KAPLAN Benoît, Une génération d’élèves des grandes écoles en Algérie : mémoire d’une guerre, Maîtrise [Antoine Prost], Univ. Paris 1 CRHMSS, 1994, 2 vol., 154 p. + annexes
Près de cinq Français sur cent, essentiellement des appelés du contingent, ont fait la guerre en Algérie de 1954 à 1962. Pourtant, et malgré son importance numérique, le contingent est resté le parent pauvre de l’historiographie de cette période ; aussi, le tableau que l’on fait de lui, sans être nécessairement faux, reste sommaire. Pour briser le cercle vicieux de l’image unique, il fallait tenter d’isoler une population particulière pour suivre son comportement. C’est ce que nous nous sommes proposé de faire en étudiant un échantillon de soixante-cinq élèves des Grandes Écoles des Mines de Paris, de Polytechnique, de Centrale, de l’École Supérieure de Commerce de Paris et même des ENS de la rue d’Ulm et de Saint-Cloud.

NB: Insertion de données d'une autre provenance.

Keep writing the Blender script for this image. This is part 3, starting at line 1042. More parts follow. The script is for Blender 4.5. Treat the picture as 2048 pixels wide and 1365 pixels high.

La première étape de notre travail a consisté à créer des sources nouvelles en recueillant les témoignages de ces anciens élèves, au cours d’entretiens non directifs qui ont fait l’objet d’un enregistrement.
Ensuite, nous avons voulu établir la généalogie des mémoires de ces anciens d’Algérie, en suivant les phases successives de leur relation avec cet événement. Nous avons d’abord cherché à connaître l’atmosphère politique de leur vie étudiante et particulièrement de leur école, puis leurs opinions d’alors ainsi que les comportements et l’imaginaire politiques que mettaient en jeu la perspective du départ pour l’Algérie.
Enfin, nous avons tenté de déterminer ce que fut leur expérience algérienne pour comprendre le mouvement intime de la mémoire de cette guerre. L’épreuve d’une forme banalisée et inégale de la violence et de la compromission s’est cristallisée autour de la question d’une culpabilité et d’un jeu de miroir entre leur génération et celles de 1914 et de la Résistance, cristallisation qui empêche nos témoins de se reconnaître véritablement comme des « Anciens Combattants ». Mais si cette identité incertaine interdit la formulation d’un message public propre à nos témoins, elle cache des souvenirs privés qui laissent souvent entrevoir que cette expérience conserve un versant positif et en définitive valorisant pour une partie d’entre eux.